Nothing after the line with "loft(b, rings); obj('lid', b, M_white, cupd)" belongs in the copy; extract the lines below from the top through that line, pictures left out.

________________________

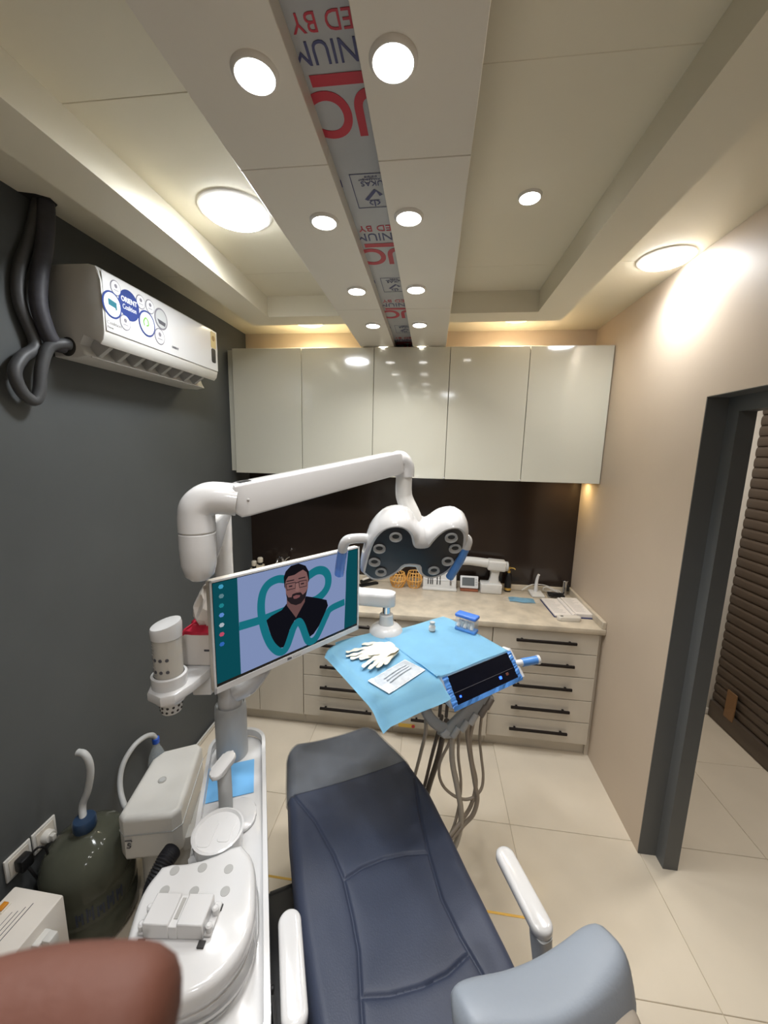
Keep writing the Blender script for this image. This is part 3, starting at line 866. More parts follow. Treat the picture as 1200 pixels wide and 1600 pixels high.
# paper cup dispenser standing in the holder
cupd = thing('cup_dispenser', 'clear tube of stacked paper cups with a slanted white lid', 'cup dispenser', (-.733, .938, 1.185))
b = BM(); lathe(b, [(.0385, 0), (.0385, .165), (.0372, .165), (.0372, .0)], 36); obj('tube', b, clear('cup_tube', (225, 222, 214), .45, .08), cupd)
M_cup = mat('printed_paper_cup', (214, 206, 190), .7)
for k in range(9):
    b = BM(); lathe(b, [(.027, 0), (.0345, .03), (.0355, .031), (.0345, .032), (.027, .032)], 30, Matrix.Translation((0, 0, .015 + k * .0155))); obj('paper_cup', b, M_cup if k not in (3, 5) else M_offw, cupd)
b = BM()
for k in (4, 6):
    for q in range(4):
        a = R(225 + q * 26); z = .066 + (k - 4) * .018
        prism(b, disc(0, 0, .005, n=8), -.0006, .0006, frame((.0388 * math.cos(a), .0388 * math.sin(a), z), (-math.sin(a), math.cos(a), 0), (0, 0, 1), (math.cos(a), math.sin(a), 0)))
cpo = obj('cup_print', b, M_dprint, cupd); cpo['kind'] = 'stuff'
b = BM()
for k in range(14):
    z = .02 + k * .0095
    if .060 < z < .110 and k % 2: continue
    tube(b, [(.0389 * math.cos(R(228 + 5 * q)), .0389 * math.sin(R(228 + 5 * q)), z) for q in range(4 + k % 5)], .0007, 4, smooth=False)
o = obj('cup_lettering', b, M_print, cupd); o['kind'] = 'stuff'
b = BM()
rings = []
for rr, zb, tilt in ((.0405, .158, 0), (.0415, .172, 0), (.0415, .190, .2), (.039, .197, .28), (.026, .199, .28), (.002, .200, .28)):
    rings.append([Vector((rr * math.cos(2 * PI * i / 36), rr * math.sin(2 * PI * i / 36), zb + tilt * rr * (math.cos(2 * PI * i / 36) * .7 + math.sin(2 * PI * i / 36) * .5))) for i in range(36)])
loft(b, rings); obj('lid', b, M_white, cupd)

# tissue pack on the shelf behind the monitor
ti = thing('tissue_pack', 'white tissue box with a torn red top on the cup shelf', 'tissue box', (-.708, 1.078, 1.196), R(8))
b = BM(); bx(b, -.055, .06, -.045, .045, .0, .105, .006, 2); obj('carton', b, mat('white_carton', (226, 220, 214), .5), ti)
b = BM()
rr = [[Vector((x + random.uniform(-.007, .007), y + random.uniform(-.007, .007), .102 + h + random.uniform(-.004, .004))) for x, y in rrect(-.055 * s_, .06 * s_, -.045 * s_, .045 * s_, .012 * s_, 4)] for s_, h in ((1, 0), (.9, .012), (.6, .024), (.25, .03))]
loft(b, rr); obj('red_wrapper', b, M_redpk, ti, smooth=False)
b = BM()
rr = [[Vector((.02 + x + random.uniform(-.008, .008), .0 + y + random.uniform(-.012, .012), .14 + h + random.uniform(-.01, .01))) for x, y in disc(0, 0, s_, n=16)] for s_, h in ((.026, -.02), (.042, .02), (.038, .055), (.026, .085), (.006, .115))]
loft(b, rr); obj('tissue', b, M_page, ti, smooth=False)
b = BM(); bx(b, .018, .046, -.0462, -.0448, .05, .056); obj('carton_print', b, M_dprint, ti, smooth=False)

# ------------------------------------------------------------ monitor
YM = .96
CM = Vector((-.459, 1.2526, 1.306))
mx = Vector((math.cos(YM), math.sin(YM), 0)); mn = Vector((math.sin(YM), -math.cos(YM), 0))
mo = thing('monitor', 'large flat monitor with white bezel showing a man inside a teal tooth outline', 'monitor', tuple(CM - Vector((0, 0, .18))), YM)
MM = frame((0, 0, .18), (1, 0, 0), (0, 0, 1), (0, -1, 0))      # screen plane, local: x right, y up, z to the viewer
b = BM(); prism(b, rrect(-.3065, .3075, -.180, .184, .006), -.022, -.001, MM, .003); prism(b, rrect(-.15, .15, -.12, .12, .03), -.05, -.02, MM, .01); obj('housing', b, M_offw, mo)
b = BM()
for x0, x1, y0, y1 in ((-.3065, -.300, -.180, .184), (.301, .3075, -.180, .184), (-.3065, .3075, .178, .184), (-.3065, .3075, -.180, -.160)):
    prism(b, [(x0, y0), (x1, y0), (x1, y1), (x0, y1)], -.002, .003, MM)
obj('bezel', b, M_white, mo, smooth=False)
b = BM(); bx_ = prism(b, [(-.300, -.160), (.301, -.160), (.301, .178), (-.300, .178)], -.002, .0004, MM); scr = obj('screen', b, mat('screen_black', (8, 8, 10), .12), mo, smooth=False)
def E_(n, c, k=1.0): return emis('screen_' + n, c, k)
def spoly(name, pts, z, m):
    b = BM(); flat_poly(b, pts, z, MM); return obj(name, b, m, scr, smooth=False)
SK = .54
e_bg, e_teal, e_tooth = E_('pale_blue', (150, 168, 214), SK), E_('dark_teal', (18, 92, 104), SK * .9), E_('teal', (30, 130, 146), SK)
spoly('screen_image', [(-.297, -.150), (.298, -.150), (.298, .175), (-.297, .175)], .0006, e_teal)
spoly('screen_image', [(-.220, -.150), (.228, -.150), (.235, .02), (.236, .088), (.245, .165), (.247, .175), (-.220, .175)], .0008, e_bg)
spoly('screen_image', [(.245, .160), (.243, .165), (.28, .175), (.236, .09)], .00085, e_teal)
tooth = [(-.046, .128), (-.076, .136), (-.109, .130), (-.130, .110), (-.140, .079), (-.142, .039), (-.136, -.008), (-.124, -.054), (-.107, -.094), (-.083, -.125), (-.062, -.134), (-.046, -.122), (-.032, -.094), (-.016, -.060), (.004, -.044), (.020, -.066), (.034, -.106), (.046, -.134), (.064, -.143), (.086, -.133), (.110, -.100), (.132, -.066), (.156, -.041), (.228, -.034)]
lobe = [(.050, .118), (.090, .129), (.123, .120), (.142, .095), (.142, .060), (.123, .034), (.086, .017), (.050, .017)]
b = BM(); flat_ribbon(b, lobe, .032, .0010, MM); obj('screen_image', b, e_tooth, scr, smooth=False)
b = BM(); flat_ribbon(b, [(-.220, .014), (-.147, .011), (-.10, .013), (-.05, .016)], .028, .0010, MM, 3); obj('screen_image', b, e_tooth, scr, smooth=False)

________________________

SOLUTION:
Keep writing the Blender script for this image. This is part 3, starting at line 866. More parts follow. Treat the picture as 1200 pixels wide and 1600 pixels high.
# paper cup dispenser standing in the holder
cupd = thing('cup_dispenser', 'clear tube of stacked paper cups with a slanted white lid', 'cup dispenser', (-.733, .938, 1.185))
b = BM(); lathe(b, [(.0385, 0), (.0385, .165), (.0372, .165), (.0372, .0)], 36); obj('tube', b, clear('cup_tube', (225, 222, 214), .45, .08), cupd)
M_cup = mat('printed_paper_cup', (214, 206, 190), .7)
for k in range(9):
    b = BM(); lathe(b, [(.027, 0), (.0345, .03), (.0355, .031), (.0345, .032), (.027, .032)], 30, Matrix.Translation((0, 0, .015 + k * .0155))); obj('paper_cup', b, M_cup if k not in (3, 5) else M_offw, cupd)
b = BM()
for k in (4, 6):
    for q in range(4):
        a = R(225 + q * 26); z = .066 + (k - 4) * .018
        prism(b, disc(0, 0, .005, n=8), -.0006, .0006, frame((.0388 * math.cos(a), .0388 * math.sin(a), z), (-math.sin(a), math.cos(a), 0), (0, 0, 1), (math.cos(a), math.sin(a), 0)))
cpo = obj('cup_print', b, M_dprint, cupd); cpo['kind'] = 'stuff'
b = BM()
for k in range(14):
    z = .02 + k * .0095
    if .060 < z < .110 and k % 2: continue
    tube(b, [(.0389 * math.cos(R(228 + 5 * q)), .0389 * math.sin(R(228 + 5 * q)), z) for q in range(4 + k % 5)], .0007, 4, smooth=False)
o = obj('cup_lettering', b, M_print, cupd); o['kind'] = 'stuff'
b = BM()
rings = []
for rr, zb, tilt in ((.0405, .158, 0), (.0415, .172, 0), (.0415, .190, .2), (.039, .197, .28), (.026, .199, .28), (.002, .200, .28)):
    rings.append([Vector((rr * math.cos(2 * PI * i / 36), rr * math.sin(2 * PI * i / 36), zb + tilt * rr * (math.cos(2 * PI * i / 36) * .7 + math.sin(2 * PI * i / 36) * .5))) for i in range(36)])
loft(b, rings); obj('lid', b, M_white, cupd)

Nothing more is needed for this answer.